Excerpt from a dataset:
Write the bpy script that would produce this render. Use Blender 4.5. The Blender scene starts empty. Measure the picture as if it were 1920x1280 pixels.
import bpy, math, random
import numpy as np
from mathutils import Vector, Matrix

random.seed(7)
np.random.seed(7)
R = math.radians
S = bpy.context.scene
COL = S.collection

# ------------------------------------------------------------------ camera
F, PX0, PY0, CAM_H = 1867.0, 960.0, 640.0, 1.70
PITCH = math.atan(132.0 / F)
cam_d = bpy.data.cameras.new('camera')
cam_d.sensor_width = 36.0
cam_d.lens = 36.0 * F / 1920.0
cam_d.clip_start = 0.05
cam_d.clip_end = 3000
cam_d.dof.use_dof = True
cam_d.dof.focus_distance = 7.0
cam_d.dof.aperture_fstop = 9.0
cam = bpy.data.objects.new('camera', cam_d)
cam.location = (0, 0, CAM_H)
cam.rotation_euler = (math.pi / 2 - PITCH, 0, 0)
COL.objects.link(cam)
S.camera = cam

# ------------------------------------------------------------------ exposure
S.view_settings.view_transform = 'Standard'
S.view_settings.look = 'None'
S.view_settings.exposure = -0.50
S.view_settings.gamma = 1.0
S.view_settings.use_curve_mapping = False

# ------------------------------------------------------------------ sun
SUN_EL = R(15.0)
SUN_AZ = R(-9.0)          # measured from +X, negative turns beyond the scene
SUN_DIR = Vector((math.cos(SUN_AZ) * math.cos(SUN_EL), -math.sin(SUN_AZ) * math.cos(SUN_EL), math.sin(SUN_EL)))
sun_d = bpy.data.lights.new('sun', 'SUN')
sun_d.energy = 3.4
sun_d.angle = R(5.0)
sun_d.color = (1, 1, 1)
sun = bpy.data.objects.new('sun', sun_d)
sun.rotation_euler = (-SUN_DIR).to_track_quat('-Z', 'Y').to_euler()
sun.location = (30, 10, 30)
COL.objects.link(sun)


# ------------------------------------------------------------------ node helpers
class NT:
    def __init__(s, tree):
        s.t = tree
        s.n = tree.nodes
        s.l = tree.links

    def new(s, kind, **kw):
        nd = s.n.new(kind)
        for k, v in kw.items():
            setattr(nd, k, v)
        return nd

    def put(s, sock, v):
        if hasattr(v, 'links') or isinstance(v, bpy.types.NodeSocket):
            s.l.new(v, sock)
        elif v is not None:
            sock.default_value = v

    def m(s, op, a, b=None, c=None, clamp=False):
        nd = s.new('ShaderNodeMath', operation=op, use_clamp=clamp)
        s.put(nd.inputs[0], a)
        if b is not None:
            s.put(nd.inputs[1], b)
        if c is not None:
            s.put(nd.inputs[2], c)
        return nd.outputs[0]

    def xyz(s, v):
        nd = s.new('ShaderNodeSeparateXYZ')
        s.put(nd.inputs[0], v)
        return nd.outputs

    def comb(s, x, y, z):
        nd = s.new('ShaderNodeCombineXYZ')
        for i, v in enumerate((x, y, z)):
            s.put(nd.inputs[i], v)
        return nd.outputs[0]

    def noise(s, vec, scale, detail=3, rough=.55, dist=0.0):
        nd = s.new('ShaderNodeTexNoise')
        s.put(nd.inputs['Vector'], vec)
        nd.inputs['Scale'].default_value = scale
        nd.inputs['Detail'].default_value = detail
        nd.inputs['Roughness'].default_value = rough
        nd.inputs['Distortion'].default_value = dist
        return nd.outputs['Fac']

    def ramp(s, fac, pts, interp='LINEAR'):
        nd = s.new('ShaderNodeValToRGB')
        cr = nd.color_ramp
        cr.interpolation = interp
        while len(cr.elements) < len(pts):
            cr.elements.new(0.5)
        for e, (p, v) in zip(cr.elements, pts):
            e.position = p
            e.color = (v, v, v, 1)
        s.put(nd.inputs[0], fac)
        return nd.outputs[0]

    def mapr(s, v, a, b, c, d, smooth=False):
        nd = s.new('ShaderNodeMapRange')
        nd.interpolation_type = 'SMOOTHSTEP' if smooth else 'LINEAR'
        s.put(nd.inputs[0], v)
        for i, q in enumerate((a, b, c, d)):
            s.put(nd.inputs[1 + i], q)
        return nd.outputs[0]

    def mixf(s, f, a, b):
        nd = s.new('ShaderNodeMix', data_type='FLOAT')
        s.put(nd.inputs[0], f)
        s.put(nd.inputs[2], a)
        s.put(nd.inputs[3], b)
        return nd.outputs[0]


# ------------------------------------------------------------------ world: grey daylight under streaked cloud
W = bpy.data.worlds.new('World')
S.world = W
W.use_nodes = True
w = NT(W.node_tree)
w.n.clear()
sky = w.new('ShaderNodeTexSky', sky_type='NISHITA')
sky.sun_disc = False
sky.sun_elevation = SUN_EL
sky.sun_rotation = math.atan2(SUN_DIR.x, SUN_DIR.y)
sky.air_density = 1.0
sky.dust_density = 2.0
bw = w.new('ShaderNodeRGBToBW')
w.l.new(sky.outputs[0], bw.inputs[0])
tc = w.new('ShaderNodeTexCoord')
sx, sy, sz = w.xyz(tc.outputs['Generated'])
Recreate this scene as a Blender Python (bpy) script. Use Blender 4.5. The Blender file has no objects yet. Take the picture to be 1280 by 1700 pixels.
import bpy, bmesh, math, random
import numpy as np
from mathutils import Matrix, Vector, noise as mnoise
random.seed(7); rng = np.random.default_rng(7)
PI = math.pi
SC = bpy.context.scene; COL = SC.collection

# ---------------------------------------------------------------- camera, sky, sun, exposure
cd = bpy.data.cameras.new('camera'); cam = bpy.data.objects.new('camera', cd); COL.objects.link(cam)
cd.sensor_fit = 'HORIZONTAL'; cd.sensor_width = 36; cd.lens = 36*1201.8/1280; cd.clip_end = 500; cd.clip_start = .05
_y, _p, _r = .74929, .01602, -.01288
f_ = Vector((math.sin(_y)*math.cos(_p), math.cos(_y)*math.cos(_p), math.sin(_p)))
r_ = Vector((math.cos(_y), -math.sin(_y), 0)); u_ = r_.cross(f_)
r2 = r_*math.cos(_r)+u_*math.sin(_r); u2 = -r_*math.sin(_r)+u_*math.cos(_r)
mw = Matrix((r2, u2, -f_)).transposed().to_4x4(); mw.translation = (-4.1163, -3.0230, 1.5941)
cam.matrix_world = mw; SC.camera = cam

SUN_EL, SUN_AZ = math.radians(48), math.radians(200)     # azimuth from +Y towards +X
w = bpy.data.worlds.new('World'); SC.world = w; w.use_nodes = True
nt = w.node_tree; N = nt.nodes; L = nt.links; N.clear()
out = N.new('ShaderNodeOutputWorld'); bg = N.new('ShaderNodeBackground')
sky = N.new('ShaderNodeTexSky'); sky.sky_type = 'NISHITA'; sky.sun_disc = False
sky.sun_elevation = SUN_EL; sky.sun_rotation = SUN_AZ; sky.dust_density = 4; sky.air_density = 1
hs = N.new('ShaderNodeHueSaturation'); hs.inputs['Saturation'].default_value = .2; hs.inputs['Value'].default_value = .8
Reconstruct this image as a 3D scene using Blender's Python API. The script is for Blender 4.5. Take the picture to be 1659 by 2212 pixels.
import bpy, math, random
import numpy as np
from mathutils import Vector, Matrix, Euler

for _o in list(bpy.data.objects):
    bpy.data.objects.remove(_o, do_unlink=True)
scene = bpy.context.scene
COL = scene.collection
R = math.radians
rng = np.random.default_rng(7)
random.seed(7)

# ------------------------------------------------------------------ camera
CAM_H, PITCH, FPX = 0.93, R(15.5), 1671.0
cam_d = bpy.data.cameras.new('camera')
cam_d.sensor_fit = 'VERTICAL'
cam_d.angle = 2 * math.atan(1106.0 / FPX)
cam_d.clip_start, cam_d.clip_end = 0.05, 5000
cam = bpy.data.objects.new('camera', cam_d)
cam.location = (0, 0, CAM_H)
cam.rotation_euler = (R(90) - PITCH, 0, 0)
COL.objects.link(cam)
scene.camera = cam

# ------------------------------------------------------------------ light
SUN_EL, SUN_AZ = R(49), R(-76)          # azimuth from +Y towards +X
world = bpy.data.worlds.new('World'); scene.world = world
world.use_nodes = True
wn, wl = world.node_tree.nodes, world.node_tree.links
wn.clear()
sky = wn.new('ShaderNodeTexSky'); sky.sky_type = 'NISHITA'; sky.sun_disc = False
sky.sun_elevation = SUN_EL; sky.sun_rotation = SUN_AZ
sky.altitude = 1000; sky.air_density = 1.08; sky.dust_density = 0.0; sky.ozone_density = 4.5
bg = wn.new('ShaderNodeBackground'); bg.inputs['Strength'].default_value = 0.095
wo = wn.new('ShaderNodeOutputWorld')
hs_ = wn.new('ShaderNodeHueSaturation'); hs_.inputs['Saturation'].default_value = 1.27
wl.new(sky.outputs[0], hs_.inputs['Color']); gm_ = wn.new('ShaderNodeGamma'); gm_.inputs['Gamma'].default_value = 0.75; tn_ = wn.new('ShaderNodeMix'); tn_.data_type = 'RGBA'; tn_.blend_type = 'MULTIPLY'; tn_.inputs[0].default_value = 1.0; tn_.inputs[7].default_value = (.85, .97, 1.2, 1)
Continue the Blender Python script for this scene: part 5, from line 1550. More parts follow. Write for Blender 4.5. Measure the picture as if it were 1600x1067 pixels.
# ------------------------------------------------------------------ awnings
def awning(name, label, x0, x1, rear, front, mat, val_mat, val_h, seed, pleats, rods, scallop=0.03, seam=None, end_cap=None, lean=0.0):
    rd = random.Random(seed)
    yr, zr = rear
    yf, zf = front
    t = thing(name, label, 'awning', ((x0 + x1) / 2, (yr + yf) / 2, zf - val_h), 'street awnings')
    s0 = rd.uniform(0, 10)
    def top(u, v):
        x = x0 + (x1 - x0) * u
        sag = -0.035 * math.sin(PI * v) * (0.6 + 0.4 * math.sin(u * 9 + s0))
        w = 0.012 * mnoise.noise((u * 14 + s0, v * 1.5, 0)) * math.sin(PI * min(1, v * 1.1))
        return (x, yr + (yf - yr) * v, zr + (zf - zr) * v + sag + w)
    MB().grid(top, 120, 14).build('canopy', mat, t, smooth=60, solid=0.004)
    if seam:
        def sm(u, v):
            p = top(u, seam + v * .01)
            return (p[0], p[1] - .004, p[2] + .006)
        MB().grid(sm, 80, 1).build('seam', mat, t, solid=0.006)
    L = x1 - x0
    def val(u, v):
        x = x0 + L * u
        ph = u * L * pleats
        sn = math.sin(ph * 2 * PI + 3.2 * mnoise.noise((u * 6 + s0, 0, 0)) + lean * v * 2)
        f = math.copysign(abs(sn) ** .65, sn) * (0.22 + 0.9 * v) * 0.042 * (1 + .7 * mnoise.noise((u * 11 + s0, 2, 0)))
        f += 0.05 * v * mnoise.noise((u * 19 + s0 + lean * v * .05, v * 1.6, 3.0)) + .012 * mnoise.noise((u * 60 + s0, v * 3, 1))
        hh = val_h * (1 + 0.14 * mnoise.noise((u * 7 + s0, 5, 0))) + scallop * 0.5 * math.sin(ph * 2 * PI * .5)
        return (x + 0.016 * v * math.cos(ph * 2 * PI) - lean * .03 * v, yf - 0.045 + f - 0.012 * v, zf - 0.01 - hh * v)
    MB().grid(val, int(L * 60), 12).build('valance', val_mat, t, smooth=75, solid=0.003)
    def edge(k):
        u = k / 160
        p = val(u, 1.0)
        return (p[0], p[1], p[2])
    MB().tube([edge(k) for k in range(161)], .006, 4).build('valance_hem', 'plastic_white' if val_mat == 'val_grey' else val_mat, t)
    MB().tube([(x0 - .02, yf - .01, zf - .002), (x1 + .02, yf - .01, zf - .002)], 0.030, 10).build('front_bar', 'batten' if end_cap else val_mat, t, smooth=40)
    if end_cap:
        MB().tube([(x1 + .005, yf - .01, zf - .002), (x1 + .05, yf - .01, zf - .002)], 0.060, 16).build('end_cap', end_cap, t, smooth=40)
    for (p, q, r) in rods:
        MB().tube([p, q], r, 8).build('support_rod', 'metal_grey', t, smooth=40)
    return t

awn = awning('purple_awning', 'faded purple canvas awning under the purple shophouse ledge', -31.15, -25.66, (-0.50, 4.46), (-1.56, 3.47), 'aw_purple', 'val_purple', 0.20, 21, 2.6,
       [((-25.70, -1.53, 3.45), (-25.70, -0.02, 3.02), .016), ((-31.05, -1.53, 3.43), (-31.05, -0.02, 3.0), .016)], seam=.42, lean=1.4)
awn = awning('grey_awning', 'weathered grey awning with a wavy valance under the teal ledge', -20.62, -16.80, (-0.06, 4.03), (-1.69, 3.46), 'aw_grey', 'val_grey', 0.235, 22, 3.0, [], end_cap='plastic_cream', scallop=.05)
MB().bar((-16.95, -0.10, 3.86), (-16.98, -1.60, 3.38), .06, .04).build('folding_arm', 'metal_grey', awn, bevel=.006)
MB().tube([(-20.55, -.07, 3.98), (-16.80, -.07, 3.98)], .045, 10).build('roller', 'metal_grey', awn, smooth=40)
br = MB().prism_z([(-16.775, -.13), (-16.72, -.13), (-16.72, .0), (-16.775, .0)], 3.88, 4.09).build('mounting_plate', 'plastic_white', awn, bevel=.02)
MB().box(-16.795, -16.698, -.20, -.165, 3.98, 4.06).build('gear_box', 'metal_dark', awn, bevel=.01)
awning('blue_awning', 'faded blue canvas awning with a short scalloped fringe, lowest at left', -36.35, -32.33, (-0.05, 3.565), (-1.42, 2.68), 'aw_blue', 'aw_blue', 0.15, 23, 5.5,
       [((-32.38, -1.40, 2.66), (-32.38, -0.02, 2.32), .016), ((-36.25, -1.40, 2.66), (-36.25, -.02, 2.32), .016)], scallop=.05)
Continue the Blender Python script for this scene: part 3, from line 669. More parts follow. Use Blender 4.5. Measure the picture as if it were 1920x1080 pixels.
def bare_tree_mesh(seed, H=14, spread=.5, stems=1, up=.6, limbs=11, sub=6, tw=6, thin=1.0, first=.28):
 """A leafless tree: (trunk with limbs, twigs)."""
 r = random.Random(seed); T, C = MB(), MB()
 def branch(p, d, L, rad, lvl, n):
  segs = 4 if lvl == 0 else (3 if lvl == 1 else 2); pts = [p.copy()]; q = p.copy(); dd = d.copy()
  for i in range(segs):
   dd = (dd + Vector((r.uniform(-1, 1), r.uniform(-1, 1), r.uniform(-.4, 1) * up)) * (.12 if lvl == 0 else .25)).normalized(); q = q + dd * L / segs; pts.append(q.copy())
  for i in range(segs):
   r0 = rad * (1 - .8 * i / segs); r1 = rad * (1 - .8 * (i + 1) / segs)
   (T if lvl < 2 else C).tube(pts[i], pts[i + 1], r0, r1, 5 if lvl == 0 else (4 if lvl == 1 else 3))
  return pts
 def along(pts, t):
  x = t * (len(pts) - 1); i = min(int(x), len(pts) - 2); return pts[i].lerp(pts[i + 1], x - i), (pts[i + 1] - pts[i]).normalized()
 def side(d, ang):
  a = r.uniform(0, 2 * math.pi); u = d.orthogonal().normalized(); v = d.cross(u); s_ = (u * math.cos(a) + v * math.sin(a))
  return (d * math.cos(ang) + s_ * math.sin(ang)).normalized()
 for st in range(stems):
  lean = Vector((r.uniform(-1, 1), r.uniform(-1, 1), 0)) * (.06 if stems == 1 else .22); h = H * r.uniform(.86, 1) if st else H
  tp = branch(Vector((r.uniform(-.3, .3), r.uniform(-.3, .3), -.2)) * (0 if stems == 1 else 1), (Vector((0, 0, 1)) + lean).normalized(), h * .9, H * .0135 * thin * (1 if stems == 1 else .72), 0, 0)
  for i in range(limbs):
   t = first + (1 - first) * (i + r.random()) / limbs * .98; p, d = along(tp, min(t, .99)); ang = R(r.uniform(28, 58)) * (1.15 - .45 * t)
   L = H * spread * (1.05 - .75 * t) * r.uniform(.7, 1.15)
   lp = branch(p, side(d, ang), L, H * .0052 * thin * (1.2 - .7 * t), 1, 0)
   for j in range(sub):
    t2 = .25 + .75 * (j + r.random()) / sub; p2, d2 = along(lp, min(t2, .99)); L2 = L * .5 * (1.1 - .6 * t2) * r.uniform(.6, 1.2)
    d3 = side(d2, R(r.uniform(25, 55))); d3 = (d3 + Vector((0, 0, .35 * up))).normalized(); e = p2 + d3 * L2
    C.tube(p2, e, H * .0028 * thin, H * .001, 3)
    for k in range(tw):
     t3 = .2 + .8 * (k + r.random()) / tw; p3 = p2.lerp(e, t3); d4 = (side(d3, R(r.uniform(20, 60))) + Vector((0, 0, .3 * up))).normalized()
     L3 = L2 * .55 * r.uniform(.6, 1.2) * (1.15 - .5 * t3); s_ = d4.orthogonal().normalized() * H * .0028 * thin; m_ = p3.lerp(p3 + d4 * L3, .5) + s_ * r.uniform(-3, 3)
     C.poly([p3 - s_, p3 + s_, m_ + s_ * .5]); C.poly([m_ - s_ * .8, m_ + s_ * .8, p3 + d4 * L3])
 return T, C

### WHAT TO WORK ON
Reproduce, please, the lines of the material from its first line down to the line containing "COL = S.collection", keeping both ends and nothing beyond them.

### OUTPUT OF THE EXERCISE
Write the bpy script that would produce this render. Use Blender 4.5. The Blender scene starts empty. Measure the picture as if it were 1920x1280 pixels.
import bpy, math, random
import numpy as np
from mathutils import Vector, Matrix

random.seed(7)
np.random.seed(7)
R = math.radians
S = bpy.context.scene
COL = S.collection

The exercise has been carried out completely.